According to experts, you should base the decision to pick up such addons on factors such as the age and segment of your vehicle. Consider the cover for a no-claim bonus. This ensures that you don't lose the benefit even after making a claim. "Usually high-end car owners, who shell out a huge premium, do not make claims for Rs 10,000-20,000 for fear of losing the bonus. But now they can do so without any worries," says Darvesh Panchal, Vice President, Prudent Insurance Brokers. However, insurers extend this benefit only to the repair of glass, fibre, plastic and rubber parts, where the depreciated equivalent value of the part is paid and the no-claim benefit is retained by the insured. If the parts are replaced completely, the owner has to foot the remaining bill.
New car purchasers stand to gain from the return to invoice addon, which covers the difference between the invoice price and your claim in the case of total loss (where the repair cost exceeds 75 per cent of the insured value).

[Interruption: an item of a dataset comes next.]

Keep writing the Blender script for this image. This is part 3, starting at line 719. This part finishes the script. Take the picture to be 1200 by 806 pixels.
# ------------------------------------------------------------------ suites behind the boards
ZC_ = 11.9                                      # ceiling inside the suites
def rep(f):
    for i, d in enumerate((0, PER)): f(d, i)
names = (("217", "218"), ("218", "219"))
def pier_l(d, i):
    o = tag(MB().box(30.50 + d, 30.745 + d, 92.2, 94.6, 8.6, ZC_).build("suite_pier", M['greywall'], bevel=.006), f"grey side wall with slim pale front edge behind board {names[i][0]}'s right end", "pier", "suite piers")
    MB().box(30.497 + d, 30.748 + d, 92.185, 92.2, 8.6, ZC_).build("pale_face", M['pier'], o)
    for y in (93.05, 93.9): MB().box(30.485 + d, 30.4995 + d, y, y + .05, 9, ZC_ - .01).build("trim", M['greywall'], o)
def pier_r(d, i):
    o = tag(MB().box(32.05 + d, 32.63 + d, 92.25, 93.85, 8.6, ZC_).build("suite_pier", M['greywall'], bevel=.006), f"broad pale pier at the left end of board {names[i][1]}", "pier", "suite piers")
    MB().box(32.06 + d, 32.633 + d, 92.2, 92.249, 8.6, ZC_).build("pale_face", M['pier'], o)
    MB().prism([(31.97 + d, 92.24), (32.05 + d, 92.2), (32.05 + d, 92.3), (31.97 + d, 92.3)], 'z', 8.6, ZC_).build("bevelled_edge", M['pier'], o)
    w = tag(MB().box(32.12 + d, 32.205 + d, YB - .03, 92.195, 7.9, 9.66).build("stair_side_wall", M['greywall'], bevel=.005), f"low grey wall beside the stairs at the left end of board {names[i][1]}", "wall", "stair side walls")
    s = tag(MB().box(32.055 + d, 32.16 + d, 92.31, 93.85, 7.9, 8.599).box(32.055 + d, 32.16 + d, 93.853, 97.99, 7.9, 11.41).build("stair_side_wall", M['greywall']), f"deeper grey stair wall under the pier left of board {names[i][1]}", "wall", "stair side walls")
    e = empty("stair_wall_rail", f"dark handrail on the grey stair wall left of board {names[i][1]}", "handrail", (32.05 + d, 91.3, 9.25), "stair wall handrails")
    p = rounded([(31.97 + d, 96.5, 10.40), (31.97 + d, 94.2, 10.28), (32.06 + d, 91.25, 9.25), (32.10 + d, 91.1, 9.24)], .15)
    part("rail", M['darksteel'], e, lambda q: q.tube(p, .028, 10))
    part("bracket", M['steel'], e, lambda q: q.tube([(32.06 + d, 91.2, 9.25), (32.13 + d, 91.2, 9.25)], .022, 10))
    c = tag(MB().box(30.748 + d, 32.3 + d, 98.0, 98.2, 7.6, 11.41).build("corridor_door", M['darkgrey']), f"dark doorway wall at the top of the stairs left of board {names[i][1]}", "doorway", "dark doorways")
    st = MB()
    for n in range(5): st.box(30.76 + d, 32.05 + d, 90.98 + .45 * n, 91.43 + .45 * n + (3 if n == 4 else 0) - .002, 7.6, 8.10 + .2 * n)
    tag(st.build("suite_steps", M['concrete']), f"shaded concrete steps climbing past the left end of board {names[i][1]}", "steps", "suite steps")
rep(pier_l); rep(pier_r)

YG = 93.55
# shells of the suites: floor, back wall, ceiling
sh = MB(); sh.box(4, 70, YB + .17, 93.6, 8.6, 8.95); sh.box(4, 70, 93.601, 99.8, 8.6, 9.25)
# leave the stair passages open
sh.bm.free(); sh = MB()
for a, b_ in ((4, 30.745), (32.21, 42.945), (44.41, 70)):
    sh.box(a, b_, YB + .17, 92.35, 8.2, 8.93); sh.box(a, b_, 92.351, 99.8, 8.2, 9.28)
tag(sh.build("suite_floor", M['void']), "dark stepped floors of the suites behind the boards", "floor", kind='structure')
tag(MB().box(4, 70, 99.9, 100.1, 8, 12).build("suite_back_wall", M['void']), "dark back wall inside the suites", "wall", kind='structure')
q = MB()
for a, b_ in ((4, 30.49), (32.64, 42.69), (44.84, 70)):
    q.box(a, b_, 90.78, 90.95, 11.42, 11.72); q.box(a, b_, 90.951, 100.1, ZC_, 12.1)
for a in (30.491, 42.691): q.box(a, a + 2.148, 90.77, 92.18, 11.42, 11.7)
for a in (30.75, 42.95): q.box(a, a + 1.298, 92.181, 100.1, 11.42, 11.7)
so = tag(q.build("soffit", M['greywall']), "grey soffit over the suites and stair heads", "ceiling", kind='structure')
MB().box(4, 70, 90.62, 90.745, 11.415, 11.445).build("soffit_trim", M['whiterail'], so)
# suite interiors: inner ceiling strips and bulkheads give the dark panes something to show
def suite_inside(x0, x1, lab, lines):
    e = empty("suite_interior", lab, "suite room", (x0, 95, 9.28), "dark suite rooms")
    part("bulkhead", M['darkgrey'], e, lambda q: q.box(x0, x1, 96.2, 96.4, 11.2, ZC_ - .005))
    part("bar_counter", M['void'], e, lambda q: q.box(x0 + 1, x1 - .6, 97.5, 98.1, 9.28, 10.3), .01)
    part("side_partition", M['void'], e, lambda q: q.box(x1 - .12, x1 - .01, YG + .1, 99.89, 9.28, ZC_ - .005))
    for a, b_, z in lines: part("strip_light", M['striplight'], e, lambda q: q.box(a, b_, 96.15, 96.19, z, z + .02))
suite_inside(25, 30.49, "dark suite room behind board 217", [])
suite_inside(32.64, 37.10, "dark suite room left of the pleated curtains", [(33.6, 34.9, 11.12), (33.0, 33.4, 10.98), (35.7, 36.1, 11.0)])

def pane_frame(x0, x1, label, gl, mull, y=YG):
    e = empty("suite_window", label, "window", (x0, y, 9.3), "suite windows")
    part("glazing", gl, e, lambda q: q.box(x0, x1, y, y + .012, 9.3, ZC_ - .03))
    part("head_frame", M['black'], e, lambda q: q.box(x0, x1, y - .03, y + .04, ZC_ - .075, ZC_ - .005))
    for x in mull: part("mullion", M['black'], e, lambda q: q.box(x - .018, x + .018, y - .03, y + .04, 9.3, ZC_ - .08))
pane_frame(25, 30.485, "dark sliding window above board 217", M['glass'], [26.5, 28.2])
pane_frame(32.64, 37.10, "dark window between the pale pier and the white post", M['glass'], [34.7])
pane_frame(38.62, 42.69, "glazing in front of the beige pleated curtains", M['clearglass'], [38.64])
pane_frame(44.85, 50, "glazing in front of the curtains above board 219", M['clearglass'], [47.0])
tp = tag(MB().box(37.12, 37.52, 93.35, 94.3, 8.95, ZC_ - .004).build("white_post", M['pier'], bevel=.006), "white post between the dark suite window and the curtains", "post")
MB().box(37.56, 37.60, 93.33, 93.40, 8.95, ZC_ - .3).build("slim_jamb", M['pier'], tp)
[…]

Here's how it works. For a car that costs Rs 5 lakh, the addition of registration charges will bring your invoice price to Rs 5.2 lakh. However, your car will be insured at the showroom price, which depreciates to Rs 4.75 lakh in the first six months.
In case of total loss, the add-on will allow you to be compensated for the remaining Rs 45,000. If an accident occurs in the second year, when the sum insured reduces to Rs 4 lakh, the reimbursed amount will be Rs 1 lakh. "For bigger cars, which involve higher registration charges and tax, this difference is more apparent," says Panchal. Do these add-ons, mostly available as a package deal, make financial sense? For instance, if you opt for a Tata-AIG Gold Plan for a car costing Rs 5 lakh, you are entitled to three covers-personal luggage loss, key loss cover and emergency transport expenses. For this, you'll have to shell out an annual premium of Rs 440, while the basic comprehensive policy will cost around Rs 12,000. If you want a depreciation waiver benefit too, the add-on cost rises to Rs 1,696.
A daily allowance cover will take the add-on premium to around Rs 2,000. In the past few years, basic premiums have come down substantially due to de-tariffing. So it doesn't pinch if one has to shell out a marginally higher amount for the relevant add-ons.
According to the JD Power survey held in 2009, nearly 70 per cent of Indians admitted to having purchased their auto insurance policies on the recommendation of friends, family or the vehicle dealer. Chances are that you'll end up with a more expensive deal, especially when it comes to renewing your policy. Shopping around could easily save you Rs 1,000-2,000 a year, maybe more.
Two people with the same driving history and seeking an equal cover from different insurers are often quoted varying premiums. One reason for this disparity is competition. Motor insurance is the largest general insurance segment and accounts for nearly 44 per cent of the total nonlife premium in India. The complexity of factors used to evaluate premiums also compounds matters. Till recently, most insurers sorted customers in four or five pricing tiers, based on age, area of residence, driving record, etc. But, gradually, hundreds of other variables have been added to the mix and since each insurer interprets these variables differently, the premium is bound to vary widely.
This long neglected sector is finally getting a facelift with such innovative bundled products and better services. If you plan to capitalise on it, you'd better hurry: Basic motor insurance policy rates are likely to harden at least by 10 per cent by 2010-11.
Depreciation plays a role in determining a policy's sum assured
* 5 per cent if the age of the vehicle is under six months.
* 15 per cent for vehicles aged between six months and one year.
* 20 per cent in case the vehicle is over a year old but under two years.
* 30 per cent if the vehicle age exceeds two years but is under three years.
* 40 per cent for vehicles that are between three and four years old.
* 50 per cent in case the vehicle is more than four years old.